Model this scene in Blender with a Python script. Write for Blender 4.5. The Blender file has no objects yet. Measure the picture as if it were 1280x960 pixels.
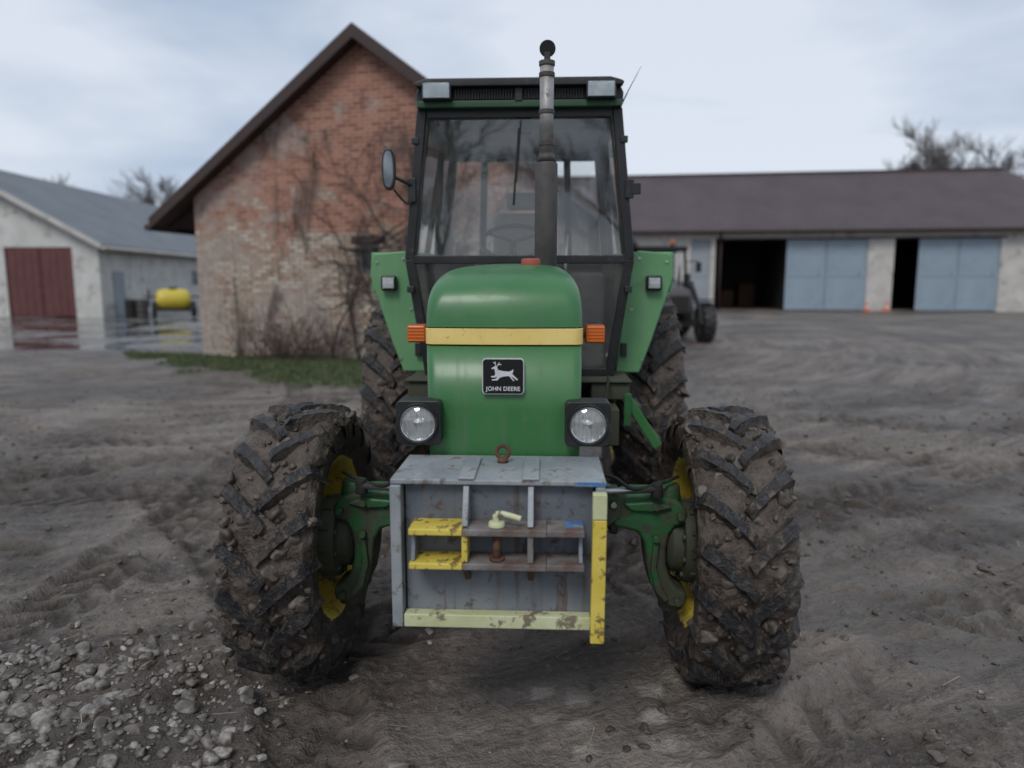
import bpy, bmesh, math, random
import numpy as np
from mathutils import Vector, Matrix, noise as mnoise
random.seed(7); np.random.seed(7)
scene=bpy.context.scene
R=math.radians
scene.view_settings.view_transform='Standard'
scene.view_settings.look='None'
scene.view_settings.exposure=0

# ---------------------------------------------------------------- materials
class NT:
    def __init__(s,name):
        s.m=bpy.data.materials.new(name); s.m.use_nodes=True
        s.n=s.m.node_tree.nodes; s.l=s.m.node_tree.links
        s.b=s.n['Principled BSDF']
    def new(s,t,**kw):
        n=s.n.new(t)
        for k,v in kw.items(): setattr(n,k,v)
        return n
    def link(s,a,b): s.l.new(a,b)
    def coord(s,kind='Object'):
        return s.new('ShaderNodeTexCoord').outputs[kind]
    def mapping(s,vec,scale=(1,1,1)):
        m=s.new('ShaderNodeMapping'); m.inputs['Scale'].default_value=scale
        s.link(vec,m.inputs['Vector']); return m.outputs[0]
    def noise(s,vec,scale,detail=4,rough=.6,dist=0):
        n=s.new('ShaderNodeTexNoise'); n.inputs['Scale'].default_value=scale
        n.inputs['Detail'].default_value=detail; n.inputs['Roughness'].default_value=rough
        n.inputs['Distortion'].default_value=dist
        s.link(vec,n.inputs['Vector']); return n.outputs['Fac']
    def ramp(s,fac,a,b,va=0,vb=1):
        n=s.new('ShaderNodeMapRange'); n.inputs[1].default_value=a; n.inputs[2].default_value=b
        n.inputs[3].default_value=va; n.inputs[4].default_value=vb
        s.link(fac,n.inputs[0]); return n.outputs[0]
    def math(s,op,a,b=None):
        n=s.new('ShaderNodeMath',operation=op)
        for i,v in enumerate((a,b)):
            if v is None: continue
            if isinstance(v,(int,float)): n.inputs[i].default_value=v
            else: s.link(v,n.inputs[i])
        return n.outputs[0]
    def mix(s,fac,a,b,mode='MIX'):
        n=s.new('ShaderNodeMix',data_type='RGBA',blend_type=mode)
        for sock,v in ((n.inputs[0],fac),(n.inputs[6],a),(n.inputs[7],b)):
            if isinstance(v,(int,float)): sock.default_value=v
            elif isinstance(v,(tuple,list)): sock.default_value=(*v[:3],1)
            else: s.link(v,sock)
        return n.outputs[2]
    def bump(s,h,strength=.3,dist=.01):
        n=s.new('ShaderNodeBump'); n.inputs['Strength'].default_value=strength
        n.inputs['Distance'].default_value=dist; s.link(h,n.inputs['Height'])
        s.link(n.outputs[0],s.b.inputs['Normal']); return n

def worn(name,c1,c2,rough=.5,metal=0,scale=4,dirt=None,damt=.5,dscale=9,bump=.15,bdist=.004,bscale=60,coat=0,grad=None,soft=.10,streak=None):
    t=NT(name); co=t.coord()
    n1=t.noise(co,scale,4,.6)
    col=t.mix(t.ramp(n1,.35,.65),c1,c2)
    r=t.ramp(n1,.3,.7,rough*.85,min(1,rough*1.2))
    if streak:   # vertical run marks
        ns=t.noise(t.mapping(co,(26,26,1.6)),1.0,4,.65,.2)
        fs_=t.ramp(ns,.54,.68,0,streak[1])
        col=t.mix(fs_,col,streak[0]); r=t.math('ADD',r,t.math('MULTIPLY',fs_,.3))
    if dirt:
        n2=t.noise(co,dscale,6,.7,.3)
        th=.70-.4*damt
        src=n2
        if grad:
            sep=t.new('ShaderNodeSeparateXYZ'); t.link(co,sep.inputs[0])
            g=t.ramp(sep.outputs[2],grad[0],grad[1],.22,0)
            src=t.math('ADD',n2,g)
        f=t.ramp(src,th,th+soft)
        col=t.mix(t.math('MULTIPLY',f,.85),col,dirt)
        r=t.math('ADD',r,t.math('MULTIPLY',f,.3))
    t.link(col,t.b.inputs['Base Color']); t.link(r,t.b.inputs['Roughness'])
    t.b.inputs['Metallic'].default_value=metal
    t.b.inputs['Coat Weight'].default_value=coat
    t.b.inputs['Coat Roughness'].default_value=.2
    if bump: t.bump(t.noise(co,bscale,3,.6),bump,bdist)
    return t.m

MUD=(.10,.082,.068)
M={}
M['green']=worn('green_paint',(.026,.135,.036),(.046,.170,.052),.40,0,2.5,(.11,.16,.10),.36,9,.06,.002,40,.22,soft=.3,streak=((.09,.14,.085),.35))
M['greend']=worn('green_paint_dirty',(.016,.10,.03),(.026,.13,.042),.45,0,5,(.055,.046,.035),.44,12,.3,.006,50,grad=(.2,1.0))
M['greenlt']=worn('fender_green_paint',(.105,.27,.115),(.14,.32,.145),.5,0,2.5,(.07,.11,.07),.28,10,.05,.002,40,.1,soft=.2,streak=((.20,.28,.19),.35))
M['dkgreen']=worn('roof_green_paint',(.010,.045,.02),(.018,.07,.03),.5,0,4,(.06,.06,.05),.25,12,.1,.002)
M['yellow']=worn('yellow_stripe_paint',(.72,.53,.14),(.80,.62,.22),.45,0,6,(.35,.27,.12),.22,25,.05,.001,60,.15)
M['rimy']=worn('rim_yellow_paint',(.6,.42,.04),(.7,.52,.07),.5,0,5,(.11,.08,.05),.44,9,.3,.004)
M['wyel']=worn('chipped_yellow_paint',(.55,.42,.05),(.66,.53,.10),.5,0,8,(.10,.06,.035),.38,24,.5,.003,70,soft=.04)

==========

WHAT IS BEING ASKED -
Repeat the material above in full and exactly, omitting the pictures.

RESPONSE FOR THIS EXERCISE -
Model this scene in Blender with a Python script. Write for Blender 4.5. The Blender file has no objects yet. Measure the picture as if it were 1280x960 pixels.
import bpy, bmesh, math, random
import numpy as np
from mathutils import Vector, Matrix, noise as mnoise
random.seed(7); np.random.seed(7)
scene=bpy.context.scene
R=math.radians
scene.view_settings.view_transform='Standard'
scene.view_settings.look='None'
scene.view_settings.exposure=0

# ---------------------------------------------------------------- materials
class NT:
    def __init__(s,name):
        s.m=bpy.data.materials.new(name); s.m.use_nodes=True
        s.n=s.m.node_tree.nodes; s.l=s.m.node_tree.links
        s.b=s.n['Principled BSDF']
    def new(s,t,**kw):
        n=s.n.new(t)
        for k,v in kw.items(): setattr(n,k,v)
        return n
    def link(s,a,b): s.l.new(a,b)
    def coord(s,kind='Object'):
        return s.new('ShaderNodeTexCoord').outputs[kind]
    def mapping(s,vec,scale=(1,1,1)):
        m=s.new('ShaderNodeMapping'); m.inputs['Scale'].default_value=scale
        s.link(vec,m.inputs['Vector']); return m.outputs[0]
    def noise(s,vec,scale,detail=4,rough=.6,dist=0):
        n=s.new('ShaderNodeTexNoise'); n.inputs['Scale'].default_value=scale
        n.inputs['Detail'].default_value=detail; n.inputs['Roughness'].default_value=rough
        n.inputs['Distortion'].default_value=dist
        s.link(vec,n.inputs['Vector']); return n.outputs['Fac']
    def ramp(s,fac,a,b,va=0,vb=1):
        n=s.new('ShaderNodeMapRange'); n.inputs[1].default_value=a; n.inputs[2].default_value=b
        n.inputs[3].default_value=va; n.inputs[4].default_value=vb
        s.link(fac,n.inputs[0]); return n.outputs[0]
    def math(s,op,a,b=None):
        n=s.new('ShaderNodeMath',operation=op)
        for i,v in enumerate((a,b)):
            if v is None: continue
            if isinstance(v,(int,float)): n.inputs[i].default_value=v
            else: s.link(v,n.inputs[i])
        return n.outputs[0]
    def mix(s,fac,a,b,mode='MIX'):
        n=s.new('ShaderNodeMix',data_type='RGBA',blend_type=mode)
        for sock,v in ((n.inputs[0],fac),(n.inputs[6],a),(n.inputs[7],b)):
            if isinstance(v,(int,float)): sock.default_value=v
            elif isinstance(v,(tuple,list)): sock.default_value=(*v[:3],1)
            else: s.link(v,sock)
        return n.outputs[2]
    def bump(s,h,strength=.3,dist=.01):
        n=s.new('ShaderNodeBump'); n.inputs['Strength'].default_value=strength
        n.inputs['Distance'].default_value=dist; s.link(h,n.inputs['Height'])
        s.link(n.outputs[0],s.b.inputs['Normal']); return n

def worn(name,c1,c2,rough=.5,metal=0,scale=4,dirt=None,damt=.5,dscale=9,bump=.15,bdist=.004,bscale=60,coat=0,grad=None,soft=.10,streak=None):
    t=NT(name); co=t.coord()
    n1=t.noise(co,scale,4,.6)
    col=t.mix(t.ramp(n1,.35,.65),c1,c2)
    r=t.ramp(n1,.3,.7,rough*.85,min(1,rough*1.2))
    if streak:   # vertical run marks
        ns=t.noise(t.mapping(co,(26,26,1.6)),1.0,4,.65,.2)
        fs_=t.ramp(ns,.54,.68,0,streak[1])
        col=t.mix(fs_,col,streak[0]); r=t.math('ADD',r,t.math('MULTIPLY',fs_,.3))
    if dirt:
        n2=t.noise(co,dscale,6,.7,.3)
        th=.70-.4*damt
        src=n2
        if grad:
            sep=t.new('ShaderNodeSeparateXYZ'); t.link(co,sep.inputs[0])
            g=t.ramp(sep.outputs[2],grad[0],grad[1],.22,0)
            src=t.math('ADD',n2,g)
        f=t.ramp(src,th,th+soft)
        col=t.mix(t.math('MULTIPLY',f,.85),col,dirt)
        r=t.math('ADD',r,t.math('MULTIPLY',f,.3))
    t.link(col,t.b.inputs['Base Color']); t.link(r,t.b.inputs['Roughness'])
    t.b.inputs['Metallic'].default_value=metal
    t.b.inputs['Coat Weight'].default_value=coat
    t.b.inputs['Coat Roughness'].default_value=.2
    if bump: t.bump(t.noise(co,bscale,3,.6),bump,bdist)
    return t.m

MUD=(.10,.082,.068)
M={}
M['green']=worn('green_paint',(.026,.135,.036),(.046,.170,.052),.40,0,2.5,(.11,.16,.10),.36,9,.06,.002,40,.22,soft=.3,streak=((.09,.14,.085),.35))
M['greend']=worn('green_paint_dirty',(.016,.10,.03),(.026,.13,.042),.45,0,5,(.055,.046,.035),.44,12,.3,.006,50,grad=(.2,1.0))
M['greenlt']=worn('fender_green_paint',(.105,.27,.115),(.14,.32,.145),.5,0,2.5,(.07,.11,.07),.28,10,.05,.002,40,.1,soft=.2,streak=((.20,.28,.19),.35))
M['dkgreen']=worn('roof_green_paint',(.010,.045,.02),(.018,.07,.03),.5,0,4,(.06,.06,.05),.25,12,.1,.002)
M['yellow']=worn('yellow_stripe_paint',(.72,.53,.14),(.80,.62,.22),.45,0,6,(.35,.27,.12),.22,25,.05,.001,60,.15)
M['rimy']=worn('rim_yellow_paint',(.6,.42,.04),(.7,.52,.07),.5,0,5,(.11,.08,.05),.44,9,.3,.004)
M['wyel']=worn('chipped_yellow_paint',(.55,.42,.05),(.66,.53,.10),.5,0,8,(.10,.06,.035),.38,24,.5,.003,70,soft=.04)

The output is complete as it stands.